Wednesday, October 18, 2006

" I Hate You"

Wow did those words pierce my soul today! All beacuse I wouldn't let my 13 year old manipulate her way into staying with her friend this weekend.
I have planned this weekend and looked forward to this time since early July. Its a chance for me to get away and finally go and be "ME" for a change. Its a time for me to let my short hair down and relax with a group of widows and widowers who understand my feelings and really do "get it." My teenager has decided, on her terms, that maybe my plan isn't the right plan. So, in front of her friends father we had FALLOUT! Oh yeah...complete with tears and wailing and the whole bit. Did she really "think" that I was going to cave in at that point? Oh nooooooo...I was more determined than ever to stand my ground and make her obey the rule to a "T". Well after a minute or two Little Miss I-can-and-will-get-my-way, DIDN'T. Wanna know what sealed her fate? This little fatalistic statement....."I HATE YOU"

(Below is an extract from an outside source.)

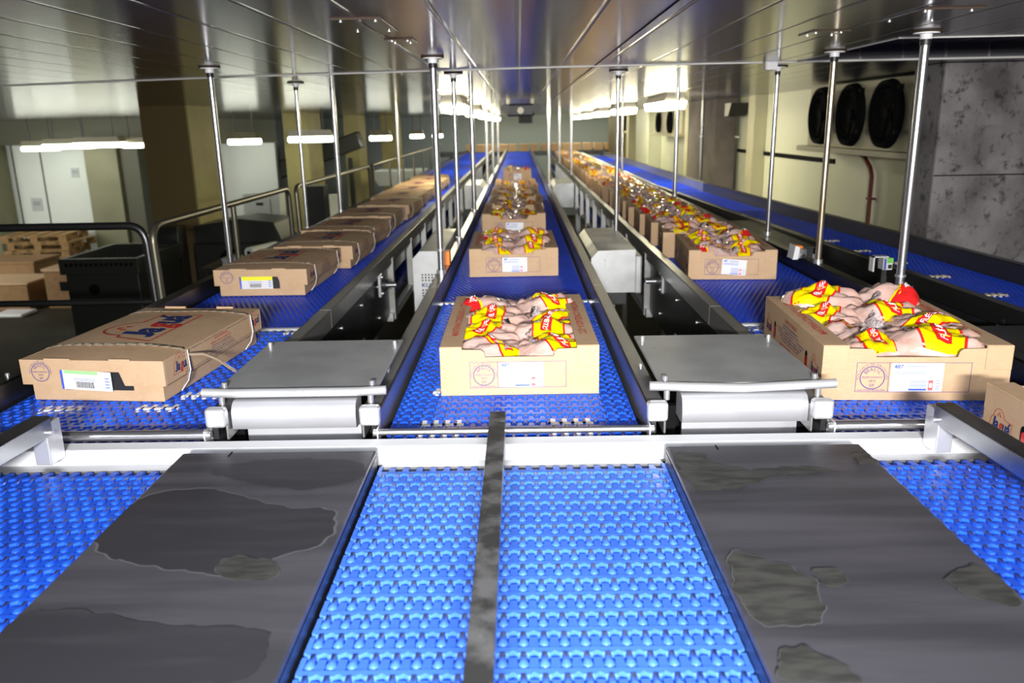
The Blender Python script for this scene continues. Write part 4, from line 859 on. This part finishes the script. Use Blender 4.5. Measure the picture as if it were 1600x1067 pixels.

I know that it didnt carry much weight with her and that she didn' mean a letter of it, but, the anger that flew all over me made me as crazy as a loon. So she spent the afternoon in her room without the phone, cell or laptop and I intended for her to get back to reality and maybe to contemplate those piercing words.
Tonight she is back to her mostly sweet self and I can once again stand to be around her. Oh the perils of single parenthood...there's no where to go!